• regul [any]
      ·
      4 years ago

      It's fully within China's power to make these new factories that are being built (Uyghur) worker-owned cooperatives.

      From a Marxist point of view, the working conditions barely enter into why such factories are bad in Bangladesh and why they're still bad in China. Labor is being exploited in both.

      A pattern repeated elsewhere will repeat again: A new territory is opened for the expansion of capital. It is colonized and the indigenous people will not see the same benefits as their colonizers.

        • regul [any]
          ·
          4 years ago

          I'd hardly call worker-owned co-ops a strictly anarchist organizing method just because they're horizontal.

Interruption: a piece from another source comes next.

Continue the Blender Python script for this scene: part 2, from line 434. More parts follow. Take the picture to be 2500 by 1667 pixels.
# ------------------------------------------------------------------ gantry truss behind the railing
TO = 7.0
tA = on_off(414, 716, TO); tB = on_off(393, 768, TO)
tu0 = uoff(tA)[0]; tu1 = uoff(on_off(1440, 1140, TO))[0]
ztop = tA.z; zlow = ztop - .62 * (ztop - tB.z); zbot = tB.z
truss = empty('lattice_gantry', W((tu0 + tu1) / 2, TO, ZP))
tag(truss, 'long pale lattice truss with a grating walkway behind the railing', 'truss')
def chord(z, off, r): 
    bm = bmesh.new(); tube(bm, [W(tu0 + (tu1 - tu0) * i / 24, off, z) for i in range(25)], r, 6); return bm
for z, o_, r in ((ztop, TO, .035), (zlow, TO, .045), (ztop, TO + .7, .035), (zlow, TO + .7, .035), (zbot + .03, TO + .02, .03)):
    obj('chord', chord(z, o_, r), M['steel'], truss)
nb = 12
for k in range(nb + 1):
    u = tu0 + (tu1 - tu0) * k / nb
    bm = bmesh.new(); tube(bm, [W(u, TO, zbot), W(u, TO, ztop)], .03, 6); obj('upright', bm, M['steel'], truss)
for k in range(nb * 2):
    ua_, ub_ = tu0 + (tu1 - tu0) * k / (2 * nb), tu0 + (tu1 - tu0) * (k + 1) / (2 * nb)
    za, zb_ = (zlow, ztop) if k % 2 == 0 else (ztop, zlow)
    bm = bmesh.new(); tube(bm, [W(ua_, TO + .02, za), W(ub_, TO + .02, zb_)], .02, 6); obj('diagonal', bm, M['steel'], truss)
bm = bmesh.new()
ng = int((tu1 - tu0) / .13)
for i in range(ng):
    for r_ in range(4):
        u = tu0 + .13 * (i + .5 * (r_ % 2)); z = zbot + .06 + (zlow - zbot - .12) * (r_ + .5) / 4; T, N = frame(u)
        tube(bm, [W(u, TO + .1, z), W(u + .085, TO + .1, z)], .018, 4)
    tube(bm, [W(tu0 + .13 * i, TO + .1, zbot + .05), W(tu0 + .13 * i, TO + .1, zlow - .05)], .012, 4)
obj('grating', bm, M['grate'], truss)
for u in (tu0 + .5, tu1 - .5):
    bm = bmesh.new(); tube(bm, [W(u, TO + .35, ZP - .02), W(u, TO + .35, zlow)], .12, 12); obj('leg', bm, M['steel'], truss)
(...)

          But as you said, co-ops are having the workers exploit themselves. This is why people say co-ops aren't socialism when they're inside a capitalist society. The difference being that they receive a greater proportion of the actual value of their labor vs. simple wages.

          What do you mean by "hard to implement at scale"? The capitalists are having the factories built. A state as strong as China's could surely expropriate these factories and give them to the workers.

            • regul [any]
              ·
              4 years ago

              BRI is mostly transportation infrastructure and coordinated at a very high level. However, this infrastructure investment has signaled to capitalists that Xinjiang is "open for business" and has spurred a lot of recent development (factory construction, housing construction).

              I don't care so much about the road and train building so much as I care about the tagalong development alongside it, especially with respect to how the wealth from it is not going to the people who are from Xinjiang.